Sarkozy and the commission are on a collision course, but the French president will not be trembling. He is swimming with the tide in implying that free markets in energy don't work. This is an age when Russia, and specifically Gazprom, loom. Security of supply, not ensuring a good deal for consumers, is the worry in most European capitals and bigger is deemed to be safer. Sarkozy is doing what others would love to copy in creating a second national champion to operate alongside EDF, the electricity group.

The odd man out, of course, is Britain, which has long been in the commission's camp on liberalisation. Our regulators can produce a zillion statistics on how free competition has benefited UK consumers, but it's also a fact that our would-be corporate champions are lower-league players on the European stage. National Grid is obliged to shop in the US; Centrica has managed to acquire only unconnected bits and pieces on the continent.

In fact, the Suez-GDF deal illustrates very well how different leagues operate. As a condition of the deal, GDF has to sell its 25.5% stake in SPE, Belgium's second largest integrated energy business, because Suez owns the number one player. Centrica, which has 25.5% of SPE already, has the right to buy out GDF, so control should follow easily. But the value of SPE? About £515m, at the last count in 2005 - mere crumbs.

Political shenanigans in the French energy market may seem like a distant world when viewed from Britain. For most of the past decade, when North Sea oil and gas revenues were strong, that's been a fair stance. Now that imported energy is a greater part of the UK mix, we will see the other side of liberal markets. The balance sheets of companies in France, Germany and Spain will be needed to fund the next generation of energy investment in Britain.

Korean credentials

A fortnight ago, HSBC was said to be planning to pay $5bn-$5.5bn (£2.5bn) for 51% of Korea Exchange Bank (KEB). When the terms actually emerged yesterday, the price had risen to $6.3bn. What has happened in the interim?

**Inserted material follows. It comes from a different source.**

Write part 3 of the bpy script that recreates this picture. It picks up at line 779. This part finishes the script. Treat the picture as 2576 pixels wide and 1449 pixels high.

Maybe only HSBC's greater desire to seal the deal. The bank has been eyeing South Korea, Asia's third largest economy, for eight years, and has been thwarted twice, most painfully when Standard Chartered snatched Korea First Bank two years ago. It doesn't want counter-bidders for KEB to emerge now.

HSBC could claim the price for control of KEB - about 1.8 times book value - is in line with other banking takeovers in Korea, but in this case the seller would seem to be desperate for any clean exit.

Lone Star, a US private equity outfit, has already seen two potential sales collapse because of an ongoing investigation into the legality of its original takeover of KEB in 2003. The key question is whether HSBC has a better chance than the others of persuading the Korean government to drop its demand that legal disputes must be settled before any takeover can happen.

HSBC's strategy seems to be to put its reputation as a top-notch international institution on the line and dare the Koreans to say no. "We believe we have the credentials to put ourselves in a very favourable light," said finance director Douglas Flint.

To concentrate minds, HSBC has set a deadline: if the deal is not done by the end of next April, it's off.

It's ballsy stuff, but HSBC shareholders will not be complaining. Almost any deal in Asia, even an expensive-looking one with a legal wrangle, will be welcomed after the bank's adventure into the US sub-prime market with Household in 2002. Market-savvy Korean politicians look a better bet than American junk borrowers.